Bruuske beelden
Het is de woede van Ludwig Fels, zelf uit een asociaal milieu afkomstig, de werkelijke begaanheid met het lot van zijn held, die Ein Unding der Liebe met al zijn clichés (maar omdat het clichés zijn, zijn ze nog niet minder waar!) overeind houdt.
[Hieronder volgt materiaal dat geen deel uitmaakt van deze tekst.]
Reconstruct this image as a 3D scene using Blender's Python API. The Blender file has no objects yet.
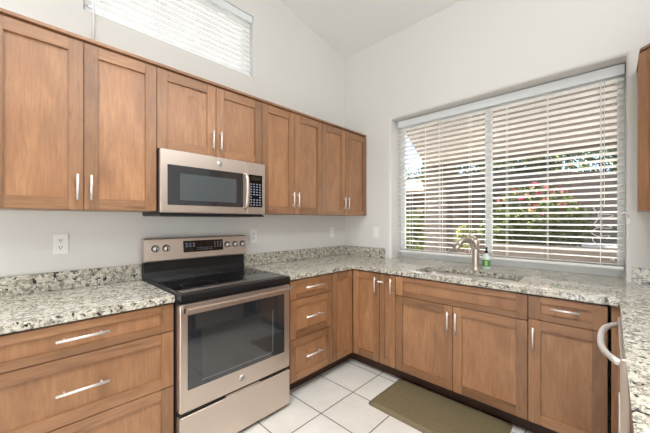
import bpy, bmesh, math, random
from mathutils import Vector, Matrix
random.seed(7)
S = bpy.context.scene
PI = math.pi

# ------------------------------------------------------------------ camera
cam_d = bpy.data.cameras.new('camera'); cam = bpy.data.objects.new('camera', cam_d)
S.collection.objects.link(cam); S.camera = cam
cam.location = (-2.7447, -2.3096, 1.3115)
cam.rotation_euler = (PI/2, 0, math.radians(43.8522 - 90))
cam_d.sensor_width = 36; cam_d.sensor_fit = 'HORIZONTAL'; cam_d.lens = 297.2*36/650
cam_d.shift_y = 4.2/650; cam_d.clip_start = .02; cam_d.clip_end = 200

# ------------------------------------------------------------------ world, sun, lamps, exposure
w = bpy.data.worlds.new('sky'); S.world = w; w.use_nodes = True
nt = w.node_tree; nt.nodes.clear()
sky = nt.nodes.new('ShaderNodeTexSky'); sky.sky_type = 'NISHITA'; sky.sun_disc = False
sky.sun_elevation = math.radians(48); sky.sun_rotation = math.radians(-20); sky.air_density = .8; sky.dust_density = 1.5
bg = nt.nodes.new('ShaderNodeBackground'); bg.inputs['Strength'].default_value = .55
wo = nt.nodes.new('ShaderNodeOutputWorld')
nt.links.new(sky.outputs[0], bg.inputs[0]); nt.links.new(bg.outputs[0], wo.inputs[0])
sd = bpy.data.lights.new('sun', 'SUN'); sd.energy = 64; sd.angle = math.radians(.6); sd.color = (1, .97, .93)
so = bpy.data.objects.new('sun', sd); S.collection.objects.link(so)
so.rotation_euler = Vector((.08, -.74, -.67)).to_track_quat('-Z', 'Y').to_euler()
def area(name, loc, target, sx, sy, e, col, spread=180):
    l = bpy.data.lights.new(name, 'AREA'); l.shape = 'RECTANGLE'; l.size = sx; l.size_y = sy; l.energy = e; l.color = col; l.spread = math.radians(spread)
    o = bpy.data.objects.new(name, l); S.collection.objects.link(o); o.location = loc
    o.rotation_euler = (Vector(target)-Vector(loc)).to_track_quat('-Z', 'Y').to_euler()
area('added_rear_fill', (-6.3, -3.4, 1.12), (-1, -1.2, .7), 3.6, 2.1, 140, (.93, .97, 1))  # added fill from behind the camera; no door stands there
area('added_overhead_fill', (-2.7, -2.0, 3.6), (-2.5, -1.9, 0), 1.6, 1.1, 74, (.92, .97, 1), 118)  # added soft fill from above, out of view, not an actual fixture
area('added_upward_fill', (-5.2, -3.0, .2), (-4.5, -2.6, 3), 2.4, 2.4, 84, (.93, .97, 1))  # added upward fill near the floor, lifts ceiling and slat undersides
area('added_right_fill', (-1.2, -2.98, 2.86), (-1.0, 0, 1.7), 1.9, .7, 22, (.93, .97, 1), 140)  # added unseen fill high on the right wall, evens out the left wall
vs = S.view_settings; vs.view_transform = 'Standard'; vs.look = 'None'; vs.gamma = 1; vs.use_curve_mapping = False
vs.exposure = -.13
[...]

Die woede (ik gebruikte al eerder de term ‘handtastelijk’) komt ook tot uitdrukking in de taal, die provocerend, kwetsend, verbitterd is; geen uitgebalanceerde zieleroerselen, geen spitvondige psychologismen, maar bruuske beelden, harde staccato-opsommingen (waarbij hij overigens met name in de natuurbeschrijvingen en de gedichten voor mijn gevoel weleens doorslaat) - een taal die, zoals Nicolas Born eiste, zich bevrijdt van de in haar opgesloten interpretaties: om niet door de conventionele, maatschappelijk geaccepteerde taal gevangengehouden te worden, wordt voor een agressief, weinig esthetisch taalgebruik gekozen. Ludwig Fels (geboren in 1946, met vier dichtbundels, de verhalenbundels Platzangst en Mein Land en de korte roman Die Sünden der Armut op zijn naam; een keuze uit zijn tussen 1973 en 1980 geschreven gedichten verscheen onder de karakteristieke titel Vom Gesang der Bäuche) kiest partij voor de slachtoffers van de consumptiemaatschappij, voor de mensen die vanachter de toonbak toekijken hoe de consumenten in de lunchpauzes hun eten naar binnen schrokken; zijn houding heeft niets theoretisch, niets van slecht geweten: hij hoort tot deze ontrechten, spreekt hun taal, kent en analyseert hun trucs om te overleven, die eigenlijk dood zijn en toch doorgaan, tegen zich zelf:
betrogen um Urlaub und Lohn schon jetzt
Das schönste am Jahr ist vorbei
die Kälte, der Regen, der Schnee.
Und besonders die ungefähre Stille.
Ein Freund sitzt im Knast, ein wenig
Bekannter verunglückte tödlich
in New York oder wo. Es ist alles wie vorüber.
wirft mich um ein Jahrhundert zurück.
die spielen, sie wären auf der Welt
Jeden Tag gibts eine alte Zeitung
die ich schon längst auswendig hersagen kann.
Nur die Zahl der Toten nimmt zu, jener
die weitermachen, wie ich
Het verhaal van Georg Blechstein is snel uitverteld. Op een dag vindt hij brieven van zijn moeder waarin zij smeekt haar zoon te mogen zien; ze werden nooit beantwoord. Georg verlaat zijn oma en tante en gaat op zoek naar zijn moeder. Als hij haar vindt blijkt ze inderdaad een hoer die aan de drank is; ze heeft, lichamelijk aan het einde van haar krachten, geen boodschap meer aan haar zoon, die dan door een vriendin van haar, zonder gevoel, zuiver technisch, in de liefde wordt ingewijd. Zijn pogingen om een baan te vinden (in een snackcar) en zo zijn moeder en haar vriendin de dwang tot geld verdienen te besparen, zijn van een ontroerende treurigheid.